By Margarita Nahapetyan
Fidelity Investments' second Couples Retirement Study, first time conducted in 2007, has revealed that despite two years of crisis in the economy and financial instability, married couples have done very little in order to improve their communication, planning, and management of retirement finances.
Husbands and wives make vows to stay together in wealth or poverty, but that pledge does not mean they are on the same path when it comes to their finances. The study was carried out online in April by the Richard Day Research firm and focused on a national sample of more than 500 couples with the ages between 45 and 72 years, and whose annual household income was at least $75,000 or who had investable assets of $100,000 or more.
The survey found that just 38 per cent of couples reported that the decisions concerning their retirement finances, they are making together, and only 15 per cent of couples in the survey said that they feel confident that either spouse is ready to assume financial responsibility if one spouse passes away. Sixty per cent of couples do not agree on either the husband's or wife's retirement age, which is up from 56 per cent in the previous 2007 survey. Forty-four per cent cannot agree when it comes to deciding whether they will continue working in retirement or not, up from 42 per cent in the last study.

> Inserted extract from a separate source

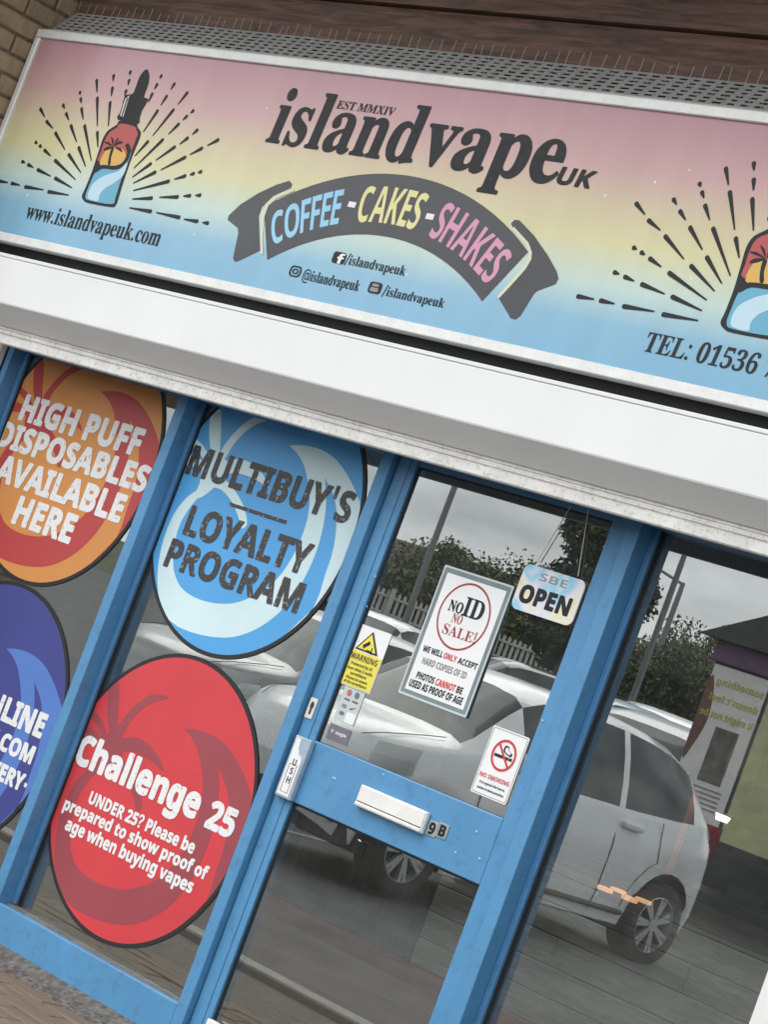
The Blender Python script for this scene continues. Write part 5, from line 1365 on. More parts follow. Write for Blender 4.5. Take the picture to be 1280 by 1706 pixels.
lettering('USED AS PROOF OF AGE', (680.7, 1142), (683.5, 1130), (771, 1168), y, VINYL_BLACK, t, bold=.03)

# hanging OPEN plaque
def open_mat():
    m = bpy.data.materials.new('pastel_marbled_print')
    m.use_nodes = True
    n, l = nodes_of(m)
    b = n['Principled BSDF']; b.inputs['Roughness'].default_value = 0.35
    tc = n.new('ShaderNodeTexCoord')
    t = n.new('ShaderNodeTexNoise'); t.inputs['Scale'].default_value = 6; t.inputs['Detail'].default_value = 2; t.inputs['Distortion'].default_value = 0.25
    l.new(tc.outputs['Object'], t.inputs['Vector'])
    r = n.new('ShaderNodeValToRGB'); e = r.color_ramp.elements
    e[0].position = 0.30; e[0].color = (0.66, 0.47, 0.72, 1)
    e[1].position = 0.72; e[1].color = (0.76, 0.62, 0.78, 1)
    for p, c in ((0.38, (0.80, 0.78, 0.50)), (0.45, (0.80, 0.76, 0.82)), (0.53, (0.28, 0.62, 0.80)), (0.60, (0.80, 0.80, 0.84))):
        x = e.new(p); x.color = (*c, 1)
    l.new(t.outputs['Fac'], r.inputs['Fac'])
    l.new(r.outputs['Color'], b.inputs['Base Color'])
    return m
t, (x0, x1, z0, z1) = card('open_sign', 'pastel marbled OPEN plaque hanging on strings behind the door glass', 'sign', (877.8, 936), (977.4, 970.5), (850.7, 1010), (950.8, 1046), DGY - .010, open_mat(), 0.004, 0.022)
y = DGY - .0104
lettering('OPEN', (873, 1003), (881, 975.5), (952, 1006), y, VINYL_BLACK, t, left=(866, 992), bold=.05)
lettering('SBE', (898, 966.5), (901, 953.5), (947, 972), y, mat('print_silver_grey', (0.28, 0.31, 0.36), 0.4), t, bold=-.02)
bm = bmesh.new()
def zrel(p): return Vector(p) - t.location
a = P(896, 935, DGY - .008); b = P(952, 843, DGY - .008)
tube(bm, [zrel(a), zrel(b)], .0014, 5)
a = P(963.6, 960, DGY - .008); b = P(981, 849, DGY - .008)
tube(bm, [zrel(a), zrel(b)], .0014, 5)
bm_obj('string', bm, mat('white_string', (0.7, 0.68, 0.62), 0.8), t)
del y
# CCTV warning sticker
SK = DGY - .0006
t, (x0, x1, z0, z1) = card('warning_sticker', 'white and yellow camera surveillance warning sticker on the door glass', 'sticker', (600, 1039), (653, 1056), (563.6, 1136.6), (617, 1156.5), SK - .001, PAPER, 0.0008, 0.002)
YB = mat('warning_yellow', (0.78, 0.68, 0.09), 0.45)
y = SK - .0019
zmid = z0 + (z1 - z0) * .575
flat('yellow_field', [rect_loop(x0 + .003, x1 - .003, z0 + .003, zmid)], y, YB, t)
tri = [XZ(u, v, y) for u, v in ((593, 1086), (628, 1097.5), (625.5, 1050))]
tri = [(x0 + (x1 - x0) * .13, z0 + (z1 - z0) * .60), (x1 - (x1 - x0) * .17, z0 + (z1 - z0) * .60), ((x0 + x1) / 2 - .003, z1 - (z1 - z0) * .06)]
flat('triangle', [tri], y - .0009, VINYL_BLACK, t, 0.0006)
gcx = sum(p[0] for p in tri) / 3; gcz = sum(p[1] for p in tri) / 3
flat('triangle_field', [[(gcx + (a - gcx) * .80, gcz + (b - gcz) * .80) for a, b in tri]], y - .0018, YB, t, 0.0006)
s = (x1 - x0)
flat('camera_symbol', [[(gcx - s * .15, gcz - s * .03), (gcx - s * .11, gcz - s * .10), (gcx + s * .05, gcz + s * .03), (gcx + s * .01, gcz + s * .09)],
                       [(gcx + s * .0, gcz - s * .09), (gcx + s * .13, gcz - s * .11), (gcx + s * .13, gcz - s * .03), (gcx + s * .16, gcz - s * .03), (gcx + s * .16, gcz - s * .17), (gcx + s * .13, gcz - s * .17), (gcx + s * .13, gcz - s * .13), (gcx + s * .0, gcz - s * .11)]], y - .0027, VINYL_BLACK, t, 0.0006)
def lines(par, items, xl, xr, y, m, bold=.02):
    """centred small print: (text, fraction of width, baseline z, cap height)"""
    for s_, fr, z, h in items:
        lo = text_glyphs(s_)
        xs = [p[0] for g in lo for l_ in g for p in l_]
        a, b = min(xs), max(xs)
        wd = (xr - xl) * fr
        cx = (xl + xr) / 2
        word('lettering', [[[(cx - wd / 2 + (p - a) / (b - a) * wd, z + q_ / CAPH * h) for p, q_ in l_] for l_ in g] for g in lo], y, m, par, 0.0002, 0.0)
H_ = zmid - z0
lines(t, [('WARNING', .82, z0 + H_ * .76, H_ * .17), ('Protected by 24', .66, z0 + H_ * .60, H_ * .085), ('hour video & audio', .78, z0 + H_ * .46, H_ * .085), ('surveillance', .50, z0 + H_ * .33, H_ * .085),
          ('Please be aware', .66, z0 + H_ * .20, H_ * .08), ('of the surveillance', .70, z0 + H_ * .08, H_ * .08)], x0, x1, y - .0009, mat('dark_olive_print', (0.06, 0.055, 0.02), 0.5))
# card payment sticker
t, (x0, x1, z0, z1) = card('payment_sticker', 'pale card-payment sticker with small logos under the yellow warning', 'sticker', (575.5, 1144.6), (608.4, 1153.5), (554.6, 1197.4), (589.5, 1210.3), SK - .001, mat('pale_teal_card', (0.50, 0.56, 0.55), 0.5), 0.0008, 0.004)
y = SK - .0019
w, h = x1 - x0, z1 - z0
for fx, fz, kind, mm in ((.3, .86, 'c', mat('logo_orange', (.45, .16, .08), .5)), (.68, .86, 'c', mat('logo_slate', (.13, .17, .2), .5)), (.3, .66, 't', VINYL_BLACK), (.7, .66, 't', VINYL_BLACK),
                         (.28, .46, 'r', PGREY), (.68, .46, 'v', VINYL_BLACK), (.28, .24, 'r', MATS['logo_slate'])):
    cx, cz = x0 + w * fx, z0 + h * fz
    if kind == 'c':
        flat('card_logo', [circle_loop(cx, cz, w * .11, 20)], y, mm, t, .0006)
    elif kind == 'r':
        flat('card_logo', [rect_loop(cx - w * .1, cx + w * .1, cz - h * .05, cz + h * .05, w * .03)], y, mm, t, .0006)
    elif kind == 'v':
        flat('card_logo', [[(cx - w * .14, cz), (cx - w * .06, cz - h * .05), (cx + w * .16, cz + h * .06), (cx - w * .06, cz - h * .015)]], y, mm, t, .0006)
    else:
        lo = text_loops('VISA'); xs = [p[0] for l_ in lo for p in l_]
        flat('card_logo', [[(cx - w * .15 + (p - min(xs)) / (max(xs) - min(xs)) * w * .3, cz - h * .025 + q_ / CAPH * h * .05) for p, q_ in l_] for l_ in lo], y, mm, t, .0006)
flat('white_patch', [rect_loop(x0 + w * .52, x1 - w * .02, z0 + h * .02, z0 + h * .33, .002)], y, WHITE_PRINT, t, .0006)
# small purple-grey sticker
t, (x0, x1, z0, z1) = card('small_sticker', 'small faded purple-grey sticker in the lower corner of the door glass', 'sticker', (550.6, 1204.3), (585.5, 1217), (542.6, 1230), (577.5, 1243), SK - .001, mat('faded_purple', (0.16, 0.15, 0.18), 0.5, var=.15, vscale=25), 0.0008, 0.001)
lines(t, [('V  oogle', .74, (z0 + z1) / 2 - .002, .010)], x0, x1, SK - .0019, PAPER)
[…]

And 42 per cent do not agree whether they will be well off in retirement or just getting by, up from 37 per cent.
The survey found that couples generally agree on the three top unpredictable financial issues in retirement as the most worrisome, with 57 per cent citing health care expenses, a decrease from 70 per cent who agreed on this in 2007; 41 per cent agree that inflation is a worry and has an impact on savings - up from 28 per cent in 2007; and 19 per cent of couples are concerned that their Social Security benefits would be reduced, down from 23 per cent in 2007.
Couples also agree that their expected retirement age will increase by one year-with husbands now planning to retire at the age of 64 years and wives at age 63, and less than half - 49 per cent - of couples expect a comfortable lifestyle in retirement. Meanwhile, 40 per cent of couples said that one or even both spouses plan to continue working part-time in retirement. Also, for some couples, their risk tolerance for their investments has dropped in the times of crisis, with 54 per cent of wives and 41 per cent of husbands reporting that they are less risk-tolerant at this point. But still, 42 per cent of wives and 52 per cent of husbands said that they maintained the same level of risk tolerance for their investments.
Another matter of disagreement for couples appears to be their sources of retirement income. For example, 44 per cent of couples do not agree on whether or not they will need to sell real estate in order to help fund their retirement, 42 per cent do not agree about whether brokerage or mutual-fund accounts would be a source of income, 39 per cent of couples do not agree on whether they own an annuity, and less than 25 per cent of couples know the actual amount of money their annuity will generate for them in retirement.
But the couples may not even be aware of each other's disagreements: 44 per cent of couples agree that they never argue about money, another 32 per cent said they argue about money from time to time. Only 1 per cent said that they have arguments on a regular basis. And still, 22 per cent disagree on how often they argue about money. When asked what is the best financial-management advice they would give to newlyweds, 57 per cent of the couples agreed that it would be "make all financial decisions together."